No Transgendered People Allowed

The people running the Kingston Spring Fling, which is claimed to be space for “the entire TG community” actually have a session where “No Transgendered People [Are] Allowed.”

The idea that any space is so marked is deeply offensive to me.

The space is for born female partners of self-identified heterosexual crossdressers — “Spouses” — and creating safe space for that affinity group is a reasonable goal. Doing it by banning a class of people, on the other hand, is unreasonable. Where else would we not challenge such a ban?

My challenge to this choice was responded to by them trying to paint me as an over-hyped nasty destructor of community, finding me an asshole and wanting to silence me.

It all feels like white boys pulling cock, which is not surprising for transpeople who cling to their identification as straight white men. They want to dismiss queerness rather than engage it, sanitizing trans in the way SSS did, denying any erotic components in a way Amy Bloom found distasteful in “Normal”

I wrote about the view. . .

Assuming Arrogance

Most of the time, we don’t know what we don’t know.

What we don’t know is out of our experience, out of our sight.

At the SUNYA College LGBT conference a couple of weekends ago, I spoke with a woman, now a teacher in a low-income area of NYC, who came to the University At Albany from a upstate town near Oswego.

“I didn’t know I that was white until I came to Albany,” she said. “I thought I was just normal. It was coming here, seeing and engaging people of color, that opened my eyes to how I was different.”

In the late 1990s I spent a lot of time in the space of Trans-Men. I did this because I was starting to understand how much I didn’t know about the experience of growing up trans and female bodied. I learned a great deal, about the range of challenges & choices that Trans-Men face, and about the experience about growing up female and queer, being pressed into a woman role that didn’t fit their manly hearts.

Most of the time we don’t know what we don’t know, and that’s OK.

It’s when we assume that what we don’t know isn’t important, when we assume we know all we need to know, that we slide into arrogance.

The more marginalized we understand ourselves to be, the more we understand how much we don’t know. If we are raised a woman, we have to understand both the world of women and the world of men. If we are non-white, we have to understand the world of our culture and the mainstream world of whiteness. If we are non-Christian, we have to understand both our religion and the dominant Christian Culture. If we are non-heterosexual, well, you get the point.

These challenges are additive. The farther off normative we understand ourselves to be, the more we know how much we don’t know.

Only people at the center, who see themselves as normative, can imagine that they know all that needs to be known, and that any challenges to their knowledge can be dismissed, erased, and negated. This is the gift of privilege, this assumption of owning and controlling the normative, policing troublemakers into silence so they can maintain and assert their own power, often seen as God-given power.

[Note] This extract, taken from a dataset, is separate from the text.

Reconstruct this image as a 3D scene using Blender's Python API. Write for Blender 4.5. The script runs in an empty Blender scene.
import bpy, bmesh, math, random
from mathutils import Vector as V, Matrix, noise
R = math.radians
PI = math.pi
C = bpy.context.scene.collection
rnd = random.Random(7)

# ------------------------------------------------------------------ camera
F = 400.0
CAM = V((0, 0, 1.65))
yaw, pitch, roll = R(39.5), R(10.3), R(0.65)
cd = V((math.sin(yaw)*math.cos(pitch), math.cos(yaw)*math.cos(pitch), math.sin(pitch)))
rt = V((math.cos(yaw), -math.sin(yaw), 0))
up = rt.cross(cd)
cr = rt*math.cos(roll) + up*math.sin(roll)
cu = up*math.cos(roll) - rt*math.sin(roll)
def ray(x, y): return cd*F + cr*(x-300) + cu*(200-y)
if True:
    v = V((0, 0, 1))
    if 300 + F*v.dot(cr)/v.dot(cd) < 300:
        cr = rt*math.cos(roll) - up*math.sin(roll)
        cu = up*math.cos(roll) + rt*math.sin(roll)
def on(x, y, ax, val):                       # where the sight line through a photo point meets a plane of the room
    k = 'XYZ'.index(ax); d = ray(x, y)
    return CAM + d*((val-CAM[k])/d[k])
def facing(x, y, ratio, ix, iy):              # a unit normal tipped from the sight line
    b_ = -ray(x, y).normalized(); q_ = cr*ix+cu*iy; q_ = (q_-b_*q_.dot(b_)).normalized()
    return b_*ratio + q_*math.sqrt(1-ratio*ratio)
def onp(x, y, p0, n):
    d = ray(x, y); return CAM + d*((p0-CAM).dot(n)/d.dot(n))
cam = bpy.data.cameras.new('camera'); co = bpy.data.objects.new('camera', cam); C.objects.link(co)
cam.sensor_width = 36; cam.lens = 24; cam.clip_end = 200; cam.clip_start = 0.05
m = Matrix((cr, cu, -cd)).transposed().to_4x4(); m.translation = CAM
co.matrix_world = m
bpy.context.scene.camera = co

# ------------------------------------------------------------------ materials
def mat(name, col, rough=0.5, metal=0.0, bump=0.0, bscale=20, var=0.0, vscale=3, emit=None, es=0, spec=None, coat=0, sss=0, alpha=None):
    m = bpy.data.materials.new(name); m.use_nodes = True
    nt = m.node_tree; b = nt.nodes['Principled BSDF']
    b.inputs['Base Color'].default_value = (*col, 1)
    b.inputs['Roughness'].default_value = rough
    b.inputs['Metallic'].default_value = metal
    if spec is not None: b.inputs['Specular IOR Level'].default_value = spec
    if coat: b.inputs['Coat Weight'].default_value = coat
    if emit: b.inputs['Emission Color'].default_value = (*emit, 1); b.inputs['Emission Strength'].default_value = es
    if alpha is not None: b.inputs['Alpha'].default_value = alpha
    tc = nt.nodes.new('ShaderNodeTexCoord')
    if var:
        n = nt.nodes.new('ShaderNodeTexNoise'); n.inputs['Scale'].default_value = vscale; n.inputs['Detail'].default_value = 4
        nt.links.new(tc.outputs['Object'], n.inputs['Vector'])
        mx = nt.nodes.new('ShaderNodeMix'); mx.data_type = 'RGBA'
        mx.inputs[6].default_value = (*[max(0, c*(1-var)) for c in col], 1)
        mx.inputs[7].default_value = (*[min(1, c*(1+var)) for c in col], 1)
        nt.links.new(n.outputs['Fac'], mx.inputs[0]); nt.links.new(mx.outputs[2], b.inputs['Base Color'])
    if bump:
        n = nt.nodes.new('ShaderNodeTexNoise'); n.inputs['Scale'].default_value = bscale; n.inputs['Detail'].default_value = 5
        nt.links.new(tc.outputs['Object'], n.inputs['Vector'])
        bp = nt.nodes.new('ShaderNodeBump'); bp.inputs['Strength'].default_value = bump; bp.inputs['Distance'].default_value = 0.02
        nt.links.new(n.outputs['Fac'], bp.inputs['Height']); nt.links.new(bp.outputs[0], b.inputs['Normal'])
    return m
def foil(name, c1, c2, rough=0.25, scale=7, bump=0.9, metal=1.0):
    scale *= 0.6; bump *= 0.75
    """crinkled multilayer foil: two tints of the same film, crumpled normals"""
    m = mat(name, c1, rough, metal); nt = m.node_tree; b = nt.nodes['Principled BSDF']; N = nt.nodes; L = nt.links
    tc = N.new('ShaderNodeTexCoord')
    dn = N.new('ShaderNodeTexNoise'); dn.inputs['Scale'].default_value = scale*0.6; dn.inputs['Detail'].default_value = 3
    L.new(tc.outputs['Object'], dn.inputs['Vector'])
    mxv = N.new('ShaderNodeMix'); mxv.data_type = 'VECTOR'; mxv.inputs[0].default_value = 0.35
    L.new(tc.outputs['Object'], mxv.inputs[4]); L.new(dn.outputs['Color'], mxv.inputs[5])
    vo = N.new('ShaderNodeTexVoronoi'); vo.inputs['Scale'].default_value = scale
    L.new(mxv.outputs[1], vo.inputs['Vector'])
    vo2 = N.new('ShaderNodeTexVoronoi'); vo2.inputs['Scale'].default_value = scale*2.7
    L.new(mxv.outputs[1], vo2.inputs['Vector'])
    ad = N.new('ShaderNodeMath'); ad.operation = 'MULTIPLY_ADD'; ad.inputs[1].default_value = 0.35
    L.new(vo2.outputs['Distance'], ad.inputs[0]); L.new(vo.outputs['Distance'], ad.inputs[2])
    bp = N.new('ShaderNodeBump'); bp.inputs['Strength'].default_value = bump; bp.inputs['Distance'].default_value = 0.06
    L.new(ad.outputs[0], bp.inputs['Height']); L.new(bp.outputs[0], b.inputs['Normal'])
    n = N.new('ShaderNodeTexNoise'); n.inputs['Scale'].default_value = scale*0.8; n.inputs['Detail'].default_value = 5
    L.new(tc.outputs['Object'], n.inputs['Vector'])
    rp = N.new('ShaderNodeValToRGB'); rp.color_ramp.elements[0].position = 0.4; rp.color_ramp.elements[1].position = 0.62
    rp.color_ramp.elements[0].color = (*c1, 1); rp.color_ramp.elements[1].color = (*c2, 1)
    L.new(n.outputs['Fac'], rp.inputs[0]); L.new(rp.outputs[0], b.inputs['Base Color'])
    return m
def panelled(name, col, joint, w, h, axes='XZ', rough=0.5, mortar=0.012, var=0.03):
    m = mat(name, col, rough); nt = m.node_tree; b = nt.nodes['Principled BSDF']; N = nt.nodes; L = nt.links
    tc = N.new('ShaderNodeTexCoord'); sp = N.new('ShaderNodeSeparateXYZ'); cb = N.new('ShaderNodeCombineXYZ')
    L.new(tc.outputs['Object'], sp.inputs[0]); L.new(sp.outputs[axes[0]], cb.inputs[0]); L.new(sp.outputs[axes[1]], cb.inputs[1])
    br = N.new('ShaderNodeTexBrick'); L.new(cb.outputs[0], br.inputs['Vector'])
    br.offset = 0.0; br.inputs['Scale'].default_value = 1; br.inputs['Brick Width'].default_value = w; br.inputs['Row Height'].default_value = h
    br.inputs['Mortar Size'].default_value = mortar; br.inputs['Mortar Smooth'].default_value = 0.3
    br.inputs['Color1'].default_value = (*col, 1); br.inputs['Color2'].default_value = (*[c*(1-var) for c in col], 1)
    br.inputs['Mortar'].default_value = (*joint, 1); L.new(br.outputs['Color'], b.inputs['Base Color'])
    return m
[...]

To serve the marginalized — and what are transpeople but marginalized people? — requires an attitude of humility. You have to be open enough to know that you don’t know everything, that your view of “truth” is just one view, and the views of others who are not in the center are real, valid and valuable. After all, how can we see the cracks in our own edifices if we don’t listen to observers outside of our own assumptions & expectations?

It is impossible to speak for the experience of all. But even the attempt to speak broadly can always be foiled when we don’t have the humility to engage others who have different views of our shared world.

Personally, I have given up any attempt to speak for all. Rather, I just try to speak my own truth with humility & reverence, trying to be specific enough in the details to touch common experience, the one human nature that we all share.

When I hear people claim to speak for some idealized group, without the humility to also listen to others, it irks me. When I see people arrogantly trying to deny standing to speak to challenging others, it irks me. And when I look closely at these people, I most often see people who live in privilege, believing they are at the center of the world, holding essential truth and not only not knowing what they don’t know, but also dismissing any idea that what they don’t know might be an important and transformative view of the world.

The assumption that mainstream normativity is the only view of value is an assumption of arrogance and blindness. People who hold that view may not see their own limits, but those limits are usually brightly illuminated to those who have been denied the mainstream. The more people who want to claim normativity want to silence others, the more their fear of their own difference, fear of their own separation, shows as motivation.

For people whose see transgender as something they put on, like a pair of pantyhose, while holding onto a more normative identity as straight, white man everyday, they may have no problem with deep and daily marginalization of trans people.  They only want the freedom to dress up, not to be in the world as different, unique, trans, queer.

That may be OK, but when they then have the arrogance to speak for “the entire TG community” they speak from their own hobby and not from their own deep commitment.  They don’t know what they don’t know, and more than that, they don’t believe that what they don’t know is important.

And that is just arrogant, dismissive and destructive.